महिषो दानवेन्द्रस्तु कल्पान्ताम्भोदसंनिभः अस्त्रं चकार सावित्रम् उल्कासंघातमण्डितम् //
mahiṣo dānavendrastu kalpāntāmbhodasaṃnibhaḥ astraṃ cakāra sāvitram ulkāsaṃghātamaṇḍitam //
Mahisha, lord of the Dānavas, dark as rain-clouds at the end of an aeon, then unleashed the Sāvitra weapon, adorned with a showering mass of meteoric firebrands.
It uses pralaya-era imagery—“clouds at the end of the kalpa”—to portray Mahisha’s overwhelming, world-darkening power, linking the battle’s intensity to cosmic dissolution symbolism.
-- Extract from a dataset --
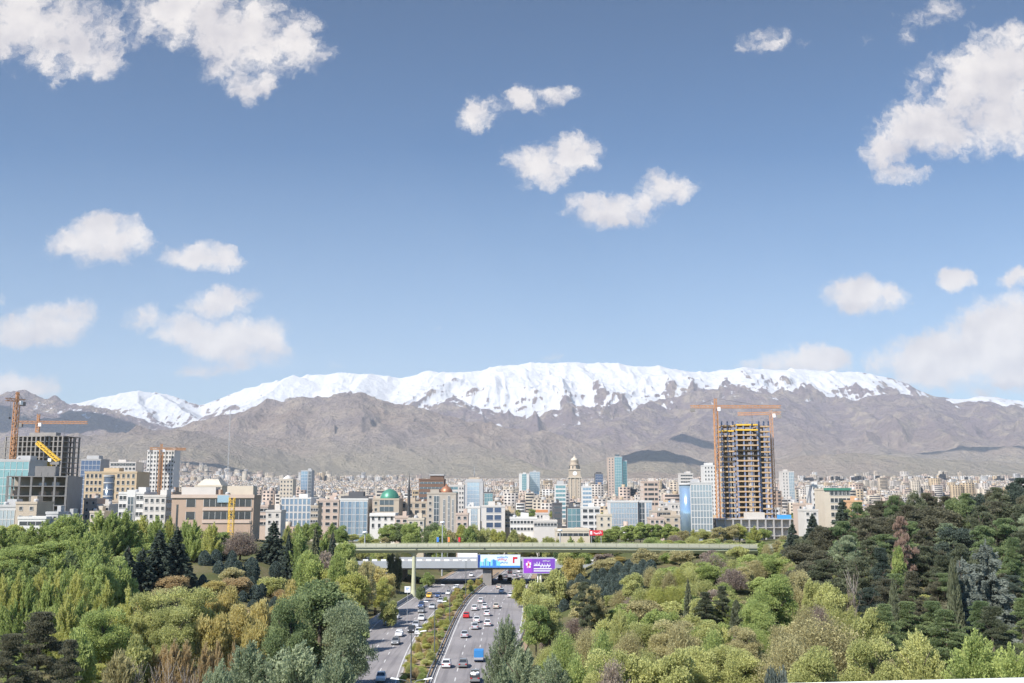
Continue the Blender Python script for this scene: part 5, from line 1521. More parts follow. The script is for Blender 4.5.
# ------------------------------------------------------------------ vegetation
def leaf_mat(name, dark, light, trans=.45):
    if name in MATS: return MATS[name]
    m = bpy.data.materials.new(name); m.use_nodes = True
    t = m.node_tree; t.nodes.clear(); k = NT(t)
    ti = k.n('ShaderNodeAttribute', attribute_name='tint').outputs['Fac']
    rnd = k.n('ShaderNodeObjectInfo').outputs['Random']
    pos = k.n('ShaderNodeNewGeometry').outputs['Position']
    n = k.noise(pos, .35, 3, .6)
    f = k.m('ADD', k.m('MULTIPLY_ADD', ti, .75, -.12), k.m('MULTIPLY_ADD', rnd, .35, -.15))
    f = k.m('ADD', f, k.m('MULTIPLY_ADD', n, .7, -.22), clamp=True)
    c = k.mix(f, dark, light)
    d = k.n('ShaderNodeBsdfDiffuse', ins={'Color': c})
    tr = k.n('ShaderNodeBsdfTranslucent', ins={'Color': c})
    mx = k.n('ShaderNodeMixShader', ins={0: trans, 1: d.outputs[0], 2: tr.outputs[0]})
    out = k.n('ShaderNodeOutputMaterial')
    t.links.new(mx.outputs[0], out.inputs[0])
    MATS[name] = m
    return m
def unit(a):
    return a / (np.linalg.norm(a, axis=-1, keepdims=True) + 1e-9)
def leafcards(P, A, ln, wd, g, tint):
    """diamond leaf sprays: centre P, long axis A"""
    n = len(P)
    A = unit(A)
    B = unit(np.cross(A, g.normal(size=(n, 3))))
    ln = np.broadcast_to(ln, n)[:, None]; wd = np.broadcast_to(wd, n)[:, None]
    V = np.stack([P - A * ln * .5, P + B * wd * .5 - A * ln * .08, P + A * ln * .5, P - B * wd * .5 - A * ln * .08], 1).reshape(-1, 3)
    F = np.arange(n * 4).reshape(n, 4)
    return V, F, tint
def rand_dir(g, n):
    return unit(g.normal(size=(n, 3)))

def crown_lobes(g, h, r, base=.25, nl=26, per=190, ln=.34, wd=.25, lobe=.36, flat=.85, top=1.0, up=.35, squeeze=None):
    """rounded broadleaf crown: many overlapping leafy lobes with gaps between"""
    Vs, T = [], []
    c0, hz = h * (base + 1) / 2, h * (1 - base) / 2
    for i in range(nl):
        d = rand_dir(g, 1)[0]
        q = g.uniform(.45, .80)
        zt = d[2] * q
        rr = r * (1 if squeeze is None else np.interp(zt, [-1, 0, 1], squeeze))
        c = np.array([d[0] * q * rr, d[1] * q * rr, c0 + zt * hz])
        lr = lobe * g.uniform(.7, 1.25) * r
        lt = g.uniform(0, 1)
        n = int(per * g.uniform(.7, 1.3))
        D = rand_dir(g, n)
        D[:, 2] = np.where(D[:, 2] < -.35, -D[:, 2] * .6, D[:, 2])
        rad = lr * g.uniform(.55, 1.08, n)[:, None]
        P = c + D * rad * np.array([1, 1, flat])
        A = D + g.normal(size=(n, 3)) * .7 + np.array([0, 0, up])
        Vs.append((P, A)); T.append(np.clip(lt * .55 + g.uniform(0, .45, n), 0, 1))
    P = np.concatenate([a for a, b in Vs]); A = np.concatenate([b for a, b in Vs]); T = np.concatenate(T)
    P[:, 2] = np.clip(P[:, 2], h * base * .5, h)
    return leafcards(P, A, ln * g.uniform(.6, 1.3, len(P)), wd * g.uniform(.6, 1.3, len(P)), g, T)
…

Indirectly, it contrasts dharmic restraint with asuric force: the Danava king’s deployment of destructive astras serves as a narrative warning that power without dharma becomes calamity-like, a key ethical undercurrent in Purāṇic kingship ideals.
The verse is primarily martial and cosmological, but the term “Sāvitra” points to solar (Savitṛ) sacral power—suggesting a ritual-theological classification of weapons (astravidyā) rather than any Vāstu or temple-building rule.